L’esperienza della scalata trascende l’atto fisico per caricarsi di significati simbolici: basta arrampicarsi su una pianta di un certo rispetto, sulla torre del paese o meglio su un’altura montana, per accorgersi che il mondo della pianura e i relativi riferimenti cambiano proporzioni. Guardandolo dell’alto, il grande diventa minuscolo, ciò che era importante passa in secondo piano. Le priorità della vita quotidiana svaporano e si confondono via via che si fa il vuoto, fino a dissolversi in una presenza affettuosa ma distante. Mentre l’altura o la parete si compongono in forme tangibili, il mondo del piano perde peso e si ridimensiona. Al contempo la giusta distanza pulisce lo sguardo sulla vita «di sotto» e aiuta a comprenderla.

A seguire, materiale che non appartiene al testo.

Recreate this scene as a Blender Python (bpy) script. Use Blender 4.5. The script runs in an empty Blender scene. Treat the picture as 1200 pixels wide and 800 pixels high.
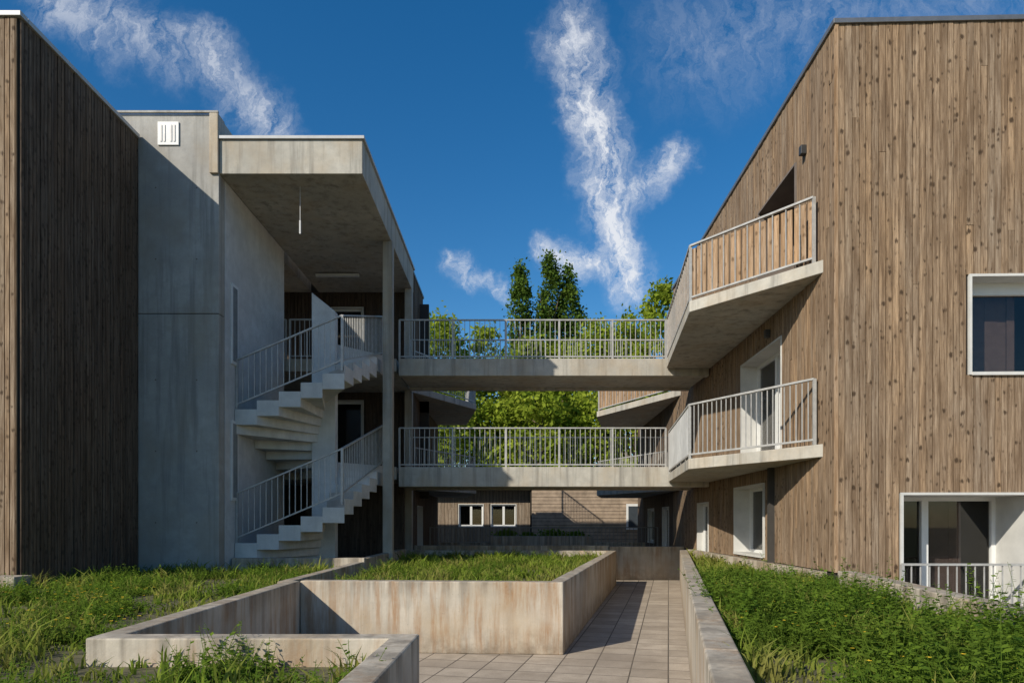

Questo succede a chi scala fisicamente la montagna ma anche a chi la sale con il pensiero, il desiderio, lo spirito. L’ascesa non è una conquista bensì la tensione verso l’alto, il viaggio su una cima che sostanzialmente non esiste perché è sempre sormontata da un cielo irraggiungibile. Anche in questo senso l’alpinismo insegna, o impara, che la cima non è un traguardo definitivo ma solo la fine di una visione. Il grande alpinista friulano Giusto Gervasutti, quando completò la sua impresa più bella sulla parete Est delle Grandes Jorasses, scrisse malinconicamente: «Niente fremiti di gioia, niente ebbrezza della vittoria. La meta raggiunta è già superata. Direi quasi un senso di amarezza per il sogno diventato realtà. Credo che sarebbe molto più bello poter desiderare per tutta la vita qualcosa».

Domani al Forte di Bard si parlerà di ascesa in questi e altri termini. Si affronterà anche il rischio della fuga dalla realtà, assai caro al filosofo alpinista torinese Gian Piero Motti che non esitò a definire l’alpinista totale un «fallito». Lo psicoanalista Michele Oldani spiega che «diventa necessario per ogni uomo trovare un equilibrio tra l’alto e il basso, tra lo straordinario e l’ordinario, quel particolare punto di vista che gli permetta di percorrere la propria strada guardandola contemporaneamente da una prospettiva più elevata». Il concetto della «discesa salvifica» è ribadito con forza dal monaco biblista Luciano Manicardi, vicepriore di Bose: «La disciplina spirituale cristiana chiede adesione alla terra, all’umano, allo storico, al relazionale, come via di comunione con quel Dio il cui volto è narrato dall’umanità di Gesù di Nazaret. Anche l’esperienza del peccato, della caduta, mentre rivela una distanza tra l’uomo e il suo Dio, pone le basi per l’esperienza della salvezza che non consiste nell’innalzamento umano a Dio, ma nell’abbassamento divino, nella sua kénosis, che raggiunge l’uomo là dove egli è».

Si può vedere una sintesi di tutto ciò nella relazione che l’alpinista himalayana Nives Meroi proporrà al convegno di Bard: «Io sono le montagne che non ho scalato». Lì c’è tutto il senso dell’ascesa.